* Exercise brief *
Extract from the listing each line in which the word "this" appears.

━━━━━━

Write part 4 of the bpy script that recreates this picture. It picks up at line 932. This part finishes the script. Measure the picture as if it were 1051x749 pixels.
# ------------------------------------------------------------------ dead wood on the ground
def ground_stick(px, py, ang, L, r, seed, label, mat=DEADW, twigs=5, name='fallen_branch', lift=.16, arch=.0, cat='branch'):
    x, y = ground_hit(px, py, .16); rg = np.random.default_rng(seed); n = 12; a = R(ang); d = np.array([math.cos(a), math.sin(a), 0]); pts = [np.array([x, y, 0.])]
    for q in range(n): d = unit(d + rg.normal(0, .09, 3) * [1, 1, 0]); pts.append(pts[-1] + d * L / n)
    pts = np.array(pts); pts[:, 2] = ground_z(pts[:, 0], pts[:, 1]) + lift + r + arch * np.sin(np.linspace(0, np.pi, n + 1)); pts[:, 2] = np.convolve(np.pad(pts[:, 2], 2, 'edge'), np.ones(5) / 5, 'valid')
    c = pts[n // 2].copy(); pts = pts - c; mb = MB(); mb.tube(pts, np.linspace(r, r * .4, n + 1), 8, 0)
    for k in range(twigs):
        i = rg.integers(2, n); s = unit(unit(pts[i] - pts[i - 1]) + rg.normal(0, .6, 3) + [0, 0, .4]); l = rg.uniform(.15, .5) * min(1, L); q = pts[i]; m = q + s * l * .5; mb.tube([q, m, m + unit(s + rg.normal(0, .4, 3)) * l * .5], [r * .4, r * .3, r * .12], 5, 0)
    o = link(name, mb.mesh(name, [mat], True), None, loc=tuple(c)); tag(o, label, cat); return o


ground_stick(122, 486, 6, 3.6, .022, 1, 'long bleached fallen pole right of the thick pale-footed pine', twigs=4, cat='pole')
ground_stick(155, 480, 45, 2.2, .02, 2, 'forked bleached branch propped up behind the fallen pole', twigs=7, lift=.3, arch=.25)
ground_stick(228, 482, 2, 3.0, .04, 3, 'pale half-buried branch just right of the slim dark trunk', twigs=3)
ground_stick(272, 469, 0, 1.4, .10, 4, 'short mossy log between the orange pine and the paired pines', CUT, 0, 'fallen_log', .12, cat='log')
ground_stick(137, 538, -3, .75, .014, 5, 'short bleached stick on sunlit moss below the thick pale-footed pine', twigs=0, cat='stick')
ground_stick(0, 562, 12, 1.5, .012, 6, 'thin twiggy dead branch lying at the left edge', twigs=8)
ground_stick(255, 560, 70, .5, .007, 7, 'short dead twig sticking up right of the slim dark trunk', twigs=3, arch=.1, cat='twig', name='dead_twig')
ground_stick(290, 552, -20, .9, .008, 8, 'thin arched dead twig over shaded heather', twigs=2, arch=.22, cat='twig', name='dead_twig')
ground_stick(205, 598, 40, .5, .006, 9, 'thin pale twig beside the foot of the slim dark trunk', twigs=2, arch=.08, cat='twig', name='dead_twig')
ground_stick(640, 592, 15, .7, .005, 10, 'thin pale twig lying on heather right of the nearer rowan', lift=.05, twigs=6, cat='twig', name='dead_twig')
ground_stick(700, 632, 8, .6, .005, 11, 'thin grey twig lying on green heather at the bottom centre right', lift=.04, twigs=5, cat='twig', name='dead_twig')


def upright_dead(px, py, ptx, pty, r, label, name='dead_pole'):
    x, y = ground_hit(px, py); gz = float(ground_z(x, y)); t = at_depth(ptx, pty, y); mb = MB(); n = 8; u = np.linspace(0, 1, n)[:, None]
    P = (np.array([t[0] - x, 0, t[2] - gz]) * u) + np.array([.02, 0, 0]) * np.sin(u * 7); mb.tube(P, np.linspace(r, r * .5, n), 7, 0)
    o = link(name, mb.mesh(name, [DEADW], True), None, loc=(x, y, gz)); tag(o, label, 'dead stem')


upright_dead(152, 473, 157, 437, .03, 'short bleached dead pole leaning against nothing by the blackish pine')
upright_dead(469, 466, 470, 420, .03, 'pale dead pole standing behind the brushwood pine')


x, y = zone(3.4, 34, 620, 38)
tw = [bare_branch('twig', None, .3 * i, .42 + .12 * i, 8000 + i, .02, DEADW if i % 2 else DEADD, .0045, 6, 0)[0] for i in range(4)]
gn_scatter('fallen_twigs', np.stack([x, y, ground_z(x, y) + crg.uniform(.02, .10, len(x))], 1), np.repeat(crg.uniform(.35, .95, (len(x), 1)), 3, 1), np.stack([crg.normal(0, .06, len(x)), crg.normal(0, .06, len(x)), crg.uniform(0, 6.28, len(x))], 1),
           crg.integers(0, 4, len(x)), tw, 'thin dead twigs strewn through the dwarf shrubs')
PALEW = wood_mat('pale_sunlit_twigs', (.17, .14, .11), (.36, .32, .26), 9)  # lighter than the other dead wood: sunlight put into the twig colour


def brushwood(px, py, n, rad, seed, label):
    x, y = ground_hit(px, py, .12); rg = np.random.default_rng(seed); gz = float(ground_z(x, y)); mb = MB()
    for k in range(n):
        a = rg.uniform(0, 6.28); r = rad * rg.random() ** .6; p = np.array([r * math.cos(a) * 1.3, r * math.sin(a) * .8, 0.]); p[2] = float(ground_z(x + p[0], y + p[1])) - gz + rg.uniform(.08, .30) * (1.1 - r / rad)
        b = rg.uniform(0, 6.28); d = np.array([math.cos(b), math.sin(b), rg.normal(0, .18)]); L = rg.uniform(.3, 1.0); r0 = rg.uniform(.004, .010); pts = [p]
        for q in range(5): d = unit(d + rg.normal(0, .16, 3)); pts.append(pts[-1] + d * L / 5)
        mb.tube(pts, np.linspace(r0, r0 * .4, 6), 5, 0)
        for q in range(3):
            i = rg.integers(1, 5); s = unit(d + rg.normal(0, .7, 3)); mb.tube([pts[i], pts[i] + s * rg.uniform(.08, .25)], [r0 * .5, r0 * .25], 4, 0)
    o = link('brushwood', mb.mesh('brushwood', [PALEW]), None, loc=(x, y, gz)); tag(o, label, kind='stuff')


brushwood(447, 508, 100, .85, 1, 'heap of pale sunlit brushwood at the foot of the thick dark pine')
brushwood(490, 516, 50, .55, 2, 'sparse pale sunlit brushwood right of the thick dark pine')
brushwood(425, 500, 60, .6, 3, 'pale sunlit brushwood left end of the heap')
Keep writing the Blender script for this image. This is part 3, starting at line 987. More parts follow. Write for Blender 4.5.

━━━━━━

* Answer to the problem *
Write part 4 of the bpy script that recreates this picture. It picks up at line 932. This part finishes the script. Measure the picture as if it were 1051x749 pixels.
Keep writing the Blender script for this image. This is part 3, starting at line 987. More parts follow. Write for Blender 4.5.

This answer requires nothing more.